Anti-ESG Funds Reject ESG Shareholder Proposals
Strive’s ETF lineup comprises the Voters category of anti-ESG funds. These funds track traditional broad market indexes and promise to generally oppose environmentally or socially motivated shareholder proposals. The annual proxy season concludes at the end of June, and Strive’s funds only launched in August 2022, so we don’t yet have a full season’s worth of voting records to evaluate. However, early indicators show that Strive’s policy is playing out as promised.
So far, Strive voted against all 11 of the key ESG shareholder resolutions that we have identified at S&P 100 companies so far in 2023. These resolutions related to issues such as working conditions, pay equity, lobbying activities, and the freedom to unionise.
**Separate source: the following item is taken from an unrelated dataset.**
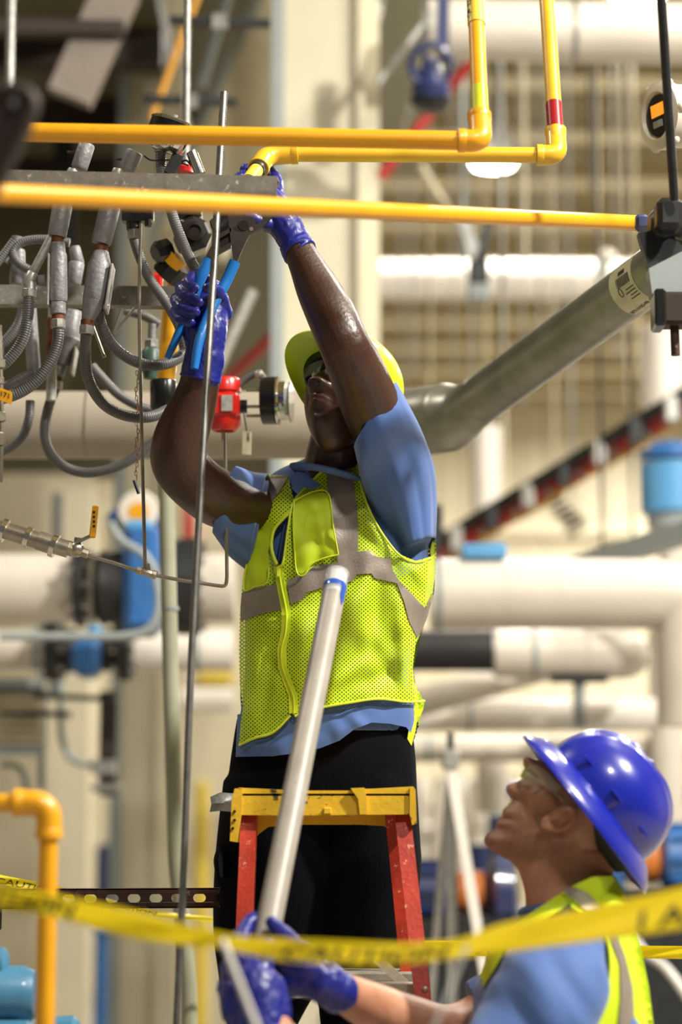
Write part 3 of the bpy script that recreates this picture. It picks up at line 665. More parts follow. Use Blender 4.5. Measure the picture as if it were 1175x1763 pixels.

Intentionally or not, Strive’s approach seems to serve as an anti-ESG foil to that of Engine No. 1, which attracted significant attention when it successfully campaigned to replace three members of Exxon’s board with directors more focused on climate change in 2021. Both firms aim to vote for resolutions that help managers more effectively run their companies, but they take different stances on how helpful environmental and social measures are.
We evaluated a list of 44 ESG-related resolutions put forward at large US companies in 2023, and Strive and Engine No. 1 opposed one another in 80% of cases. Engine No. 1 voted in support of all 11 key ESG resolutions mentioned above, as well as some resolutions that received lower levels of overall support (including one that requested additional reporting on gender/racial pay gaps at Amazon.com AMZN).
Strive and Engine No. 1 made the same decision on nine of the 44 resolutions. These resolutions were put forward at Chevron CVX, Exxon Mobil XOM, and Meta Platforms META, and topics ranged from setting scope 3 greenhouse gas emissions reductions targets to reporting on community impact from plant closures or energy transitions.
In each of these cases, the company board recommended a vote against the proposal, and Strive and Engine No. 1 agreed. We can't say for certain why Strive and Engine No. 1 made the same decision on these proposals. It may be that the resolutions themselves were too prescriptive to receive significant shareholder support; those statistics are not yet available.
One thing is clear: Anti-ESG investing is not a monolith.